TO BE DONE - All material below is to be reproduced exactly.

DATA LINES -
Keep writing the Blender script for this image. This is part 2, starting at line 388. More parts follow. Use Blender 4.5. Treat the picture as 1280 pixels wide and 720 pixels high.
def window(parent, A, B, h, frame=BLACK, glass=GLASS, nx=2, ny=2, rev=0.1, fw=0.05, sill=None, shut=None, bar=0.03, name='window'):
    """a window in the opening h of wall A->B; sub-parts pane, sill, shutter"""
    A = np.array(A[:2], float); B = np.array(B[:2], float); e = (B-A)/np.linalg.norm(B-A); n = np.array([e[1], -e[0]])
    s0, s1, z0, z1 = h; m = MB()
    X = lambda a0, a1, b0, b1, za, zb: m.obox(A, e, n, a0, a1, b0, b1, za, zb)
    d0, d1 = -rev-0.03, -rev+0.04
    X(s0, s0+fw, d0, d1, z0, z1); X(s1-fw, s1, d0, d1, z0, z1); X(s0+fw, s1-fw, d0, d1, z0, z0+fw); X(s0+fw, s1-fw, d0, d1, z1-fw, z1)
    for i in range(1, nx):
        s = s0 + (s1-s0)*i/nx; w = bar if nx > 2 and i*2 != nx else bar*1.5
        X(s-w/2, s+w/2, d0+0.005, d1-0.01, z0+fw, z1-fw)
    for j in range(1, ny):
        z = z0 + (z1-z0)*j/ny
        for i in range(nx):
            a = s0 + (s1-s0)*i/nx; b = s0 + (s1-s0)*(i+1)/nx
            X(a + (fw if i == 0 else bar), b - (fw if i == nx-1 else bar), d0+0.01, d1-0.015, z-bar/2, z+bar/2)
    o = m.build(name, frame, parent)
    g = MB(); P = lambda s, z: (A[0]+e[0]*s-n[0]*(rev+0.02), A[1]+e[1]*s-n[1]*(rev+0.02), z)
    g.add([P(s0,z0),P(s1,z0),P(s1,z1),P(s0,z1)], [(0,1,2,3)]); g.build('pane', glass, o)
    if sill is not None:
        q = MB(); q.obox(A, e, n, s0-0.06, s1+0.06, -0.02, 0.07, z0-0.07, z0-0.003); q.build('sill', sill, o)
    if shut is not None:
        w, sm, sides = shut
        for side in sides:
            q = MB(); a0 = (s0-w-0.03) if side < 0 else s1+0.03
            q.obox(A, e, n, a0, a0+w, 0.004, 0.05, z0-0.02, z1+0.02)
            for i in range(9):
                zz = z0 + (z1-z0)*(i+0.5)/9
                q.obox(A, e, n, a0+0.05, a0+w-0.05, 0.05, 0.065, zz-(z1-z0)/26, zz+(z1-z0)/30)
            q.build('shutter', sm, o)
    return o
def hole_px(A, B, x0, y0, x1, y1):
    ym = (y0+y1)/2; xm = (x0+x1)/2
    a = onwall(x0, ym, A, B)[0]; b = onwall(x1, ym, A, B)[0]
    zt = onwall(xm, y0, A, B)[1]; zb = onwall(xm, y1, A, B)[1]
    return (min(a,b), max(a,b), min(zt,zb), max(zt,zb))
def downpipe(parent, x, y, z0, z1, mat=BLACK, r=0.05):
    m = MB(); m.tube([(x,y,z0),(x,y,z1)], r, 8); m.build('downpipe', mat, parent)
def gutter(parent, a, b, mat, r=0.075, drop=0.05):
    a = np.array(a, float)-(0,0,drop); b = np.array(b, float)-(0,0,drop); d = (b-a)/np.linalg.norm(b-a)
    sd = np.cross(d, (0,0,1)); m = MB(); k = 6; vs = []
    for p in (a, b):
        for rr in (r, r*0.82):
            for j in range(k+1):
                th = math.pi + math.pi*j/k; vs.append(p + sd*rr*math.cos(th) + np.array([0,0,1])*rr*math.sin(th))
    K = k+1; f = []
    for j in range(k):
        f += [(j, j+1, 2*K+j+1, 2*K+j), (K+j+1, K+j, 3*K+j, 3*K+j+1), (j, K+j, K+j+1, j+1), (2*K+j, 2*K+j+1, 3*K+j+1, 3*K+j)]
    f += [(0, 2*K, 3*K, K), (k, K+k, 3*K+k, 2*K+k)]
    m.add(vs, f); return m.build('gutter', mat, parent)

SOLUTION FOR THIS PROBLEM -
Keep writing the Blender script for this image. This is part 2, starting at line 388. More parts follow. Use Blender 4.5. Treat the picture as 1280 pixels wide and 720 pixels high.
def window(parent, A, B, h, frame=BLACK, glass=GLASS, nx=2, ny=2, rev=0.1, fw=0.05, sill=None, shut=None, bar=0.03, name='window'):
    """a window in the opening h of wall A->B; sub-parts pane, sill, shutter"""
    A = np.array(A[:2], float); B = np.array(B[:2], float); e = (B-A)/np.linalg.norm(B-A); n = np.array([e[1], -e[0]])
    s0, s1, z0, z1 = h; m = MB()
    X = lambda a0, a1, b0, b1, za, zb: m.obox(A, e, n, a0, a1, b0, b1, za, zb)
    d0, d1 = -rev-0.03, -rev+0.04
    X(s0, s0+fw, d0, d1, z0, z1); X(s1-fw, s1, d0, d1, z0, z1); X(s0+fw, s1-fw, d0, d1, z0, z0+fw); X(s0+fw, s1-fw, d0, d1, z1-fw, z1)
    for i in range(1, nx):
        s = s0 + (s1-s0)*i/nx; w = bar if nx > 2 and i*2 != nx else bar*1.5
        X(s-w/2, s+w/2, d0+0.005, d1-0.01, z0+fw, z1-fw)
    for j in range(1, ny):
        z = z0 + (z1-z0)*j/ny
        for i in range(nx):
            a = s0 + (s1-s0)*i/nx; b = s0 + (s1-s0)*(i+1)/nx
            X(a + (fw if i == 0 else bar), b - (fw if i == nx-1 else bar), d0+0.01, d1-0.015, z-bar/2, z+bar/2)
    o = m.build(name, frame, parent)
    g = MB(); P = lambda s, z: (A[0]+e[0]*s-n[0]*(rev+0.02), A[1]+e[1]*s-n[1]*(rev+0.02), z)
    g.add([P(s0,z0),P(s1,z0),P(s1,z1),P(s0,z1)], [(0,1,2,3)]); g.build('pane', glass, o)
    if sill is not None:
        q = MB(); q.obox(A, e, n, s0-0.06, s1+0.06, -0.02, 0.07, z0-0.07, z0-0.003); q.build('sill', sill, o)
    if shut is not None:
        w, sm, sides = shut
        for side in sides:
            q = MB(); a0 = (s0-w-0.03) if side < 0 else s1+0.03
            q.obox(A, e, n, a0, a0+w, 0.004, 0.05, z0-0.02, z1+0.02)
            for i in range(9):
                zz = z0 + (z1-z0)*(i+0.5)/9
                q.obox(A, e, n, a0+0.05, a0+w-0.05, 0.05, 0.065, zz-(z1-z0)/26, zz+(z1-z0)/30)
            q.build('shutter', sm, o)
    return o
def hole_px(A, B, x0, y0, x1, y1):
    ym = (y0+y1)/2; xm = (x0+x1)/2
    a = onwall(x0, ym, A, B)[0]; b = onwall(x1, ym, A, B)[0]
    zt = onwall(xm, y0, A, B)[1]; zb = onwall(xm, y1, A, B)[1]
    return (min(a,b), max(a,b), min(zt,zb), max(zt,zb))
def downpipe(parent, x, y, z0, z1, mat=BLACK, r=0.05):
    m = MB(); m.tube([(x,y,z0),(x,y,z1)], r, 8); m.build('downpipe', mat, parent)
def gutter(parent, a, b, mat, r=0.075, drop=0.05):
    a = np.array(a, float)-(0,0,drop); b = np.array(b, float)-(0,0,drop); d = (b-a)/np.linalg.norm(b-a)
    sd = np.cross(d, (0,0,1)); m = MB(); k = 6; vs = []
    for p in (a, b):
        for rr in (r, r*0.82):
            for j in range(k+1):
                th = math.pi + math.pi*j/k; vs.append(p + sd*rr*math.cos(th) + np.array([0,0,1])*rr*math.sin(th))
    K = k+1; f = []
    for j in range(k):
        f += [(j, j+1, 2*K+j+1, 2*K+j), (K+j+1, K+j, 3*K+j, 3*K+j+1), (j, K+j, K+j+1, j+1), (2*K+j, 2*K+j+1, 3*K+j+1, 3*K+j)]
    f += [(0, 2*K, 3*K, K), (k, K+k, 3*K+k, 2*K+k)]
    m.add(vs, f); return m.build('gutter', mat, parent)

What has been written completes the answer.